Repeat verbatim, and only, the lines of the data below, beginning at the line that contains "Write a Blender" and stopping after the line that contains "COL = S.collection".

## start

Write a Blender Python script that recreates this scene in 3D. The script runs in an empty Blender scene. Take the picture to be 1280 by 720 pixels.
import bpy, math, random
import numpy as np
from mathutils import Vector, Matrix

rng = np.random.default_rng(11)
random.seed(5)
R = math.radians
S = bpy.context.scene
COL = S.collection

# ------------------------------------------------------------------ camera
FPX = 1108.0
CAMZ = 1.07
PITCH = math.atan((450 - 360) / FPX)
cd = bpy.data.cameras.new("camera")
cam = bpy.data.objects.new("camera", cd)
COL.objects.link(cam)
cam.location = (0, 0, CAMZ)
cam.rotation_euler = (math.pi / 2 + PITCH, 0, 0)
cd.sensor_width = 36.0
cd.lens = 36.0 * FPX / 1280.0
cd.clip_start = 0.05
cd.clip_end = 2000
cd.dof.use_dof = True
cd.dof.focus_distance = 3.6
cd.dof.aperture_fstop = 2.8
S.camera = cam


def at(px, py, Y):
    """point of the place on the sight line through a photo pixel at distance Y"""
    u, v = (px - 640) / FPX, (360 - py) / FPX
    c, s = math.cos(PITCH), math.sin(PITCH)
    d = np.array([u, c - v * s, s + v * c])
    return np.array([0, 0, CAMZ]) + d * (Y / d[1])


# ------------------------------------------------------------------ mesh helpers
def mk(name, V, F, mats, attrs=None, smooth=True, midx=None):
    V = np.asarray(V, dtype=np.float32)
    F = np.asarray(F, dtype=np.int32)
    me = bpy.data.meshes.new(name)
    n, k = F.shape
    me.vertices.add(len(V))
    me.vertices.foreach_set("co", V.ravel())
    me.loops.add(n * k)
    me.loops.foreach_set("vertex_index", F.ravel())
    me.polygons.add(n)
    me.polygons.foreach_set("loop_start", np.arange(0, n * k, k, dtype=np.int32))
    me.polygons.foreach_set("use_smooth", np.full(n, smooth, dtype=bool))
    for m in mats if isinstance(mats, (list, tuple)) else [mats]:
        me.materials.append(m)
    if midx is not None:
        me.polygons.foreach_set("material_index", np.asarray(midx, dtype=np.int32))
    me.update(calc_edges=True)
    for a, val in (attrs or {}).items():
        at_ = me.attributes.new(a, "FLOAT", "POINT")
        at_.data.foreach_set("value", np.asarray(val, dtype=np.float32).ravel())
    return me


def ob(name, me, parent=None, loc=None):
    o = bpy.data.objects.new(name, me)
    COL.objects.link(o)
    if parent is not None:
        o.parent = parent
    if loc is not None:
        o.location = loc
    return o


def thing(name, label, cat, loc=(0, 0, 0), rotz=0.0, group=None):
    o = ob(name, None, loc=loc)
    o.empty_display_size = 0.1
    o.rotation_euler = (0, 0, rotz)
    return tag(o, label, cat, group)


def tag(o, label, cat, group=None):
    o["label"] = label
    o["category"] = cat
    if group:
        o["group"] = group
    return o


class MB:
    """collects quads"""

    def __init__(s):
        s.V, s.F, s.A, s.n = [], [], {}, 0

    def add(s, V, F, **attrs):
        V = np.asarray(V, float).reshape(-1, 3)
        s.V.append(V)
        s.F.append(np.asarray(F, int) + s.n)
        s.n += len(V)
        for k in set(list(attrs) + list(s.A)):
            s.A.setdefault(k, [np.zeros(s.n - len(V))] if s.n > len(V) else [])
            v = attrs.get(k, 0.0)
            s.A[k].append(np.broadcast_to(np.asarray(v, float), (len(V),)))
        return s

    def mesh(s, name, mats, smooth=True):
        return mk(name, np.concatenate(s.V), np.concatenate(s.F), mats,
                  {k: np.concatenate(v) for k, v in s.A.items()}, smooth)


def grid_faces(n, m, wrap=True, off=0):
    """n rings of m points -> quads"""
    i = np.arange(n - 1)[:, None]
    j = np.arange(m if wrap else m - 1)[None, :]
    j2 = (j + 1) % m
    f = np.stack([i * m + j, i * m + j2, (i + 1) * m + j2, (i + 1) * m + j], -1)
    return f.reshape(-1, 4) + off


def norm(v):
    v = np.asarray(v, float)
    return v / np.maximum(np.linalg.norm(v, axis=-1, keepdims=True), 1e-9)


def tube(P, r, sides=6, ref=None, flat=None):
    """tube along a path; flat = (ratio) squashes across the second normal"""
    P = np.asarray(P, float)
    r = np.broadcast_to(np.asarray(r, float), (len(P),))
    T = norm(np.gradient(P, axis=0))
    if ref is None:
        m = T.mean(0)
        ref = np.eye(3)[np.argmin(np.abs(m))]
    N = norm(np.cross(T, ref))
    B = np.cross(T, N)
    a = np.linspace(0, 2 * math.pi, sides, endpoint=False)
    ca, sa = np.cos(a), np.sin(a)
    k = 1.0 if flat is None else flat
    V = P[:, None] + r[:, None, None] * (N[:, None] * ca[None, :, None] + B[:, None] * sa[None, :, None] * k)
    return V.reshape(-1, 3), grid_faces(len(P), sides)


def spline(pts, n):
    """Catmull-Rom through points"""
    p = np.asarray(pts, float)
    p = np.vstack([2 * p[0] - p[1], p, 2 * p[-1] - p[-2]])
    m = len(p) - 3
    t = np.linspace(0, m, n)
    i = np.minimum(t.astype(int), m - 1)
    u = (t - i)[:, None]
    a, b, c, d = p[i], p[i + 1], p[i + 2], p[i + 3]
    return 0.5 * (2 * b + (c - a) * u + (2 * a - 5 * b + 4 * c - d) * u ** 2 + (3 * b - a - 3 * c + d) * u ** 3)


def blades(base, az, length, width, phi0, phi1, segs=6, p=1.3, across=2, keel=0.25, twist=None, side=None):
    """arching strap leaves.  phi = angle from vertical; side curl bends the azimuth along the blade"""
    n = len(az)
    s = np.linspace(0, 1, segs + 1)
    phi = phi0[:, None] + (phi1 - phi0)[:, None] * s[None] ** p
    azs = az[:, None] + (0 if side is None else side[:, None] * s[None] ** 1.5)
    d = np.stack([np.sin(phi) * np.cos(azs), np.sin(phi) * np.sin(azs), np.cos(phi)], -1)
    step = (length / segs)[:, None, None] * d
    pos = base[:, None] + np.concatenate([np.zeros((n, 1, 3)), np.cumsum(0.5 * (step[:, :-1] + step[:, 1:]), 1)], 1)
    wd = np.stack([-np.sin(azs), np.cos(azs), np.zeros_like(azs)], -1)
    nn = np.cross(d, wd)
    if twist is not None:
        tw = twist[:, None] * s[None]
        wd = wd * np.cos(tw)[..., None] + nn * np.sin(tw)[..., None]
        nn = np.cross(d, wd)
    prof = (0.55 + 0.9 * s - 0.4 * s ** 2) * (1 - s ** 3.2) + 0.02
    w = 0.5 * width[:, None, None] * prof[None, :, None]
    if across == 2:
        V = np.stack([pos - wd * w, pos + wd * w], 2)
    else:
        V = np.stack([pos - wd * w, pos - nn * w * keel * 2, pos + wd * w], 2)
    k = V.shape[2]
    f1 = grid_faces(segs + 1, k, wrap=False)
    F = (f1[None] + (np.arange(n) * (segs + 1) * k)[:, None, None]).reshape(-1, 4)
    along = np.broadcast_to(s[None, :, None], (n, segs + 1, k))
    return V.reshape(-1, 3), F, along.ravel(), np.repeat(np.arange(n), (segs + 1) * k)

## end
## start

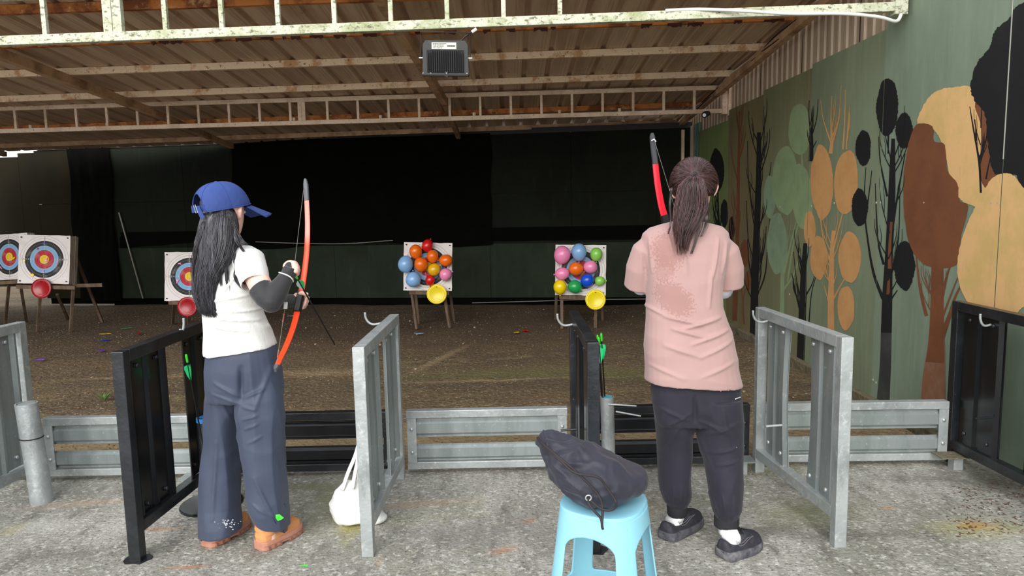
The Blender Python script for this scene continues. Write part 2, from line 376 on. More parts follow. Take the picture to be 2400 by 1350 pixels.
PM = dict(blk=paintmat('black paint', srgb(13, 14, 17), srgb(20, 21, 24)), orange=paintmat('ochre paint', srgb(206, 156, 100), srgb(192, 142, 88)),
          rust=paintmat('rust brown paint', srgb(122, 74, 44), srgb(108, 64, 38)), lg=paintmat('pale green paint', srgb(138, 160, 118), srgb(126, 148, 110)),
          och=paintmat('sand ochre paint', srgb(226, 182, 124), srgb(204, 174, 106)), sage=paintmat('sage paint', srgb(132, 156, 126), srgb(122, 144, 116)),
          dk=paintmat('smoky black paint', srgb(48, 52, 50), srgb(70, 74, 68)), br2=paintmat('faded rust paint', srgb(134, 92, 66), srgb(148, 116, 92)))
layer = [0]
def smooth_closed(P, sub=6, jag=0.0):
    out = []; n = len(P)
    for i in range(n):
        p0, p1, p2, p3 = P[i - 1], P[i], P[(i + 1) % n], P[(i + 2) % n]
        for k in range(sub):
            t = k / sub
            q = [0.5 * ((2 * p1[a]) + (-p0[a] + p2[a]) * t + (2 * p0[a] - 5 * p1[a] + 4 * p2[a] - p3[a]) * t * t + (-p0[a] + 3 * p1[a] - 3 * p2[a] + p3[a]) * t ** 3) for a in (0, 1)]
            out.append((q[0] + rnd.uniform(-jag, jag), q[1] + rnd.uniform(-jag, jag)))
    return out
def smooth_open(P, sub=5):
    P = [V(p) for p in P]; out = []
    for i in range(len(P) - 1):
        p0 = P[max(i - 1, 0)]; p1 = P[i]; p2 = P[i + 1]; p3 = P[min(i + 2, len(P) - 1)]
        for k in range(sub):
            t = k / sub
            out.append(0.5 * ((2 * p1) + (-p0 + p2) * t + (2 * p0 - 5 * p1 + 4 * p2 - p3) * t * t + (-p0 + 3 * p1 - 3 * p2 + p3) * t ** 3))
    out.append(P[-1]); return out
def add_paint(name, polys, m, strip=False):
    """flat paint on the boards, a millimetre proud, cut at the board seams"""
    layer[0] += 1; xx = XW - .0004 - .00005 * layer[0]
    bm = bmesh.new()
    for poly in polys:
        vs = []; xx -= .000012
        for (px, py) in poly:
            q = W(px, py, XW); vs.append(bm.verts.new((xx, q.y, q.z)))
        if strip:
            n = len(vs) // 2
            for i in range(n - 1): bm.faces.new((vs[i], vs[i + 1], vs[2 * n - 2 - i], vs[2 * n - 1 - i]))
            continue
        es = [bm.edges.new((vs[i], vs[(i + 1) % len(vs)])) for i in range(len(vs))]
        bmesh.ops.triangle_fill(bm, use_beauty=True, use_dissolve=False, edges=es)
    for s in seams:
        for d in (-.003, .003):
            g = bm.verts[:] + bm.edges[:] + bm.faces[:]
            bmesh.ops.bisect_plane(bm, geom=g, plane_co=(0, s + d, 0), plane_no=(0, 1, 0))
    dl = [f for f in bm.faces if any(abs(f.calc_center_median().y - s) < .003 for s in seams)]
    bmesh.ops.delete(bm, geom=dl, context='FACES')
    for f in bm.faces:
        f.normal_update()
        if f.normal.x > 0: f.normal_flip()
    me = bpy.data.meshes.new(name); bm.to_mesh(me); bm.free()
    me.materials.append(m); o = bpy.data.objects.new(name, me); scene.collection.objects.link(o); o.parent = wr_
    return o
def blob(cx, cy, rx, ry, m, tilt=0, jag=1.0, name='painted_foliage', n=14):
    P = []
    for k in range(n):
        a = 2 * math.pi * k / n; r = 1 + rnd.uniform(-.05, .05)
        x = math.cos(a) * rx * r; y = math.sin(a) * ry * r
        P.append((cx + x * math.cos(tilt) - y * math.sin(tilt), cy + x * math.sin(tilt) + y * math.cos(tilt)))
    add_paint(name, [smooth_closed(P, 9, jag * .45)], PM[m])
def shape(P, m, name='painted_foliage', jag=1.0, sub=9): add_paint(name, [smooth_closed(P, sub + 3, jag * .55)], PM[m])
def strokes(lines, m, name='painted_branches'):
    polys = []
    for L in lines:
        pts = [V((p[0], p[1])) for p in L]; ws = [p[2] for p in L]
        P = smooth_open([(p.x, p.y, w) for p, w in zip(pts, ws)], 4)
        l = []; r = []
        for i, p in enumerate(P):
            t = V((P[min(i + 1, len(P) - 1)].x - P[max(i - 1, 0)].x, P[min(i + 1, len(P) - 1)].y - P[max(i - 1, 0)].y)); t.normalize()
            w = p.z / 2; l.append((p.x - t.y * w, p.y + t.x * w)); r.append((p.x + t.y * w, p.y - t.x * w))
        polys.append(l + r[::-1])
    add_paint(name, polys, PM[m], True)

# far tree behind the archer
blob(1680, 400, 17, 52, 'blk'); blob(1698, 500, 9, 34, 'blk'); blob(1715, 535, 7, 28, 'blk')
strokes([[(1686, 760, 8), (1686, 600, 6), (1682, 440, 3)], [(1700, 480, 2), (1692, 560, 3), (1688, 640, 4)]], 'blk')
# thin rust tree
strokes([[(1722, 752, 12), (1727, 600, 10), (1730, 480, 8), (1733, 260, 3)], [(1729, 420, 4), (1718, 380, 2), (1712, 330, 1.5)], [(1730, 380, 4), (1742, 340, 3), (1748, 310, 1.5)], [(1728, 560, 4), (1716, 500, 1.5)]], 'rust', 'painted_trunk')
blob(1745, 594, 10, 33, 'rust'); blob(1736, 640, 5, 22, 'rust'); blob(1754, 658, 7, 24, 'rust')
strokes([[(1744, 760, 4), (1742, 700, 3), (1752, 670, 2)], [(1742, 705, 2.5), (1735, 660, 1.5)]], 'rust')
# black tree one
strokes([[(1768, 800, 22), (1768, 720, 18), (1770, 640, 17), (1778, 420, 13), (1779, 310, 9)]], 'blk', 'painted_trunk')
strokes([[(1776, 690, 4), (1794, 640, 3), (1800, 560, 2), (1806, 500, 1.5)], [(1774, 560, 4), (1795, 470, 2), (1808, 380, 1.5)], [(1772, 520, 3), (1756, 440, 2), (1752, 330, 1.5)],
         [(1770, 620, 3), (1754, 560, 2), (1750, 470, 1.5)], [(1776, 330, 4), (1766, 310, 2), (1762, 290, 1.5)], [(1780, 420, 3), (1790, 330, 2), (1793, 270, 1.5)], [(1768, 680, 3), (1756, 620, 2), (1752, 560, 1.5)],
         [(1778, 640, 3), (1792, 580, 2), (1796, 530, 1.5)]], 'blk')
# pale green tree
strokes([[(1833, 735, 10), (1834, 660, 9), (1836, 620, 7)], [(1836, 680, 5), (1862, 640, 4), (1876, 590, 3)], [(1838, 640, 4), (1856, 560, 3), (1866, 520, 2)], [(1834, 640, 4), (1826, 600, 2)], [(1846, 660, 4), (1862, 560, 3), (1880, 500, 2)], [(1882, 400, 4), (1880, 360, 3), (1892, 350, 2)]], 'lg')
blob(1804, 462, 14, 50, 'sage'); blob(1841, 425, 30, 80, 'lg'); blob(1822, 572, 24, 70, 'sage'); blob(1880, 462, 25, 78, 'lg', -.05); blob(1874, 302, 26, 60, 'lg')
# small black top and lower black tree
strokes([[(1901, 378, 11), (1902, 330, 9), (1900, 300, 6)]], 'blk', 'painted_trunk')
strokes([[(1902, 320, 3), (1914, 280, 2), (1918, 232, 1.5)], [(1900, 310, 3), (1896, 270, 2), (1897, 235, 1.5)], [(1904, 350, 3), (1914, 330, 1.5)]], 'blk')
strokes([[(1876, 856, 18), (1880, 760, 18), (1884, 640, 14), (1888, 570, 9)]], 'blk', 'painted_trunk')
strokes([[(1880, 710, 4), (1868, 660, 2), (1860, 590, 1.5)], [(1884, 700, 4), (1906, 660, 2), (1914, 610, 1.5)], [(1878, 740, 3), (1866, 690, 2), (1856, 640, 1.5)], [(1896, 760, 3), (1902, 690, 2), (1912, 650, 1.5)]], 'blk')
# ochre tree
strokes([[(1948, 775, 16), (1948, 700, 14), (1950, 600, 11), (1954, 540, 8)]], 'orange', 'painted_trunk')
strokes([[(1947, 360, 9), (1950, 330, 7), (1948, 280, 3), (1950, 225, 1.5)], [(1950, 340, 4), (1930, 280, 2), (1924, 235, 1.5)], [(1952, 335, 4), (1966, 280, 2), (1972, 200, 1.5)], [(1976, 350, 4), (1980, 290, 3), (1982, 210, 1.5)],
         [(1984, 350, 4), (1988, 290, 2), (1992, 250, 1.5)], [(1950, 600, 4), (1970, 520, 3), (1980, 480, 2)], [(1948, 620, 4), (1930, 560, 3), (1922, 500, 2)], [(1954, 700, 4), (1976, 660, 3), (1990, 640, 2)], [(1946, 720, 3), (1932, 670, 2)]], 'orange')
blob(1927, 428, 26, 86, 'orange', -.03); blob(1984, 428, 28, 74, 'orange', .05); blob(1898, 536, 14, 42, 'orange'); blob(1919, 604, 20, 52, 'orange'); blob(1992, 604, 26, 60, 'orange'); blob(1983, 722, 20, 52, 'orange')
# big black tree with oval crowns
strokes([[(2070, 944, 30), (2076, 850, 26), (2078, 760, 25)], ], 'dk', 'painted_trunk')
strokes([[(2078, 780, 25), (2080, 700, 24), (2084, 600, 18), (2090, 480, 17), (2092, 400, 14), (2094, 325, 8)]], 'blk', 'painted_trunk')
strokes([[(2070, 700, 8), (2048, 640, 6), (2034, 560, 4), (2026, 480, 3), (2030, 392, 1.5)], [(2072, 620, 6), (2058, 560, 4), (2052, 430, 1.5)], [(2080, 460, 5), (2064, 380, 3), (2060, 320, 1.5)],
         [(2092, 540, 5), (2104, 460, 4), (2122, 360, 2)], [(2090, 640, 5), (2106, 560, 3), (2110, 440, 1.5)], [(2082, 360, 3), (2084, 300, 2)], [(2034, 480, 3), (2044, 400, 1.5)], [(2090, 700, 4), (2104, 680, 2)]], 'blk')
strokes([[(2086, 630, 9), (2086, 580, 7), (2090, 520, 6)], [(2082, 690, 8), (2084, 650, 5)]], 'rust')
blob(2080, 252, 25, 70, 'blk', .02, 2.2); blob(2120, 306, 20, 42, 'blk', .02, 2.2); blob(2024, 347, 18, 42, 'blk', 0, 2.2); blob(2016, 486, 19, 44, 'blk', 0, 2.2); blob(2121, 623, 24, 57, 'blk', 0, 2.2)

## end

### WRITTEN REPLY
Write a Blender Python script that recreates this scene in 3D. The script runs in an empty Blender scene. Take the picture to be 1280 by 720 pixels.
import bpy, math, random
import numpy as np
from mathutils import Vector, Matrix

rng = np.random.default_rng(11)
random.seed(5)
R = math.radians
S = bpy.context.scene
COL = S.collection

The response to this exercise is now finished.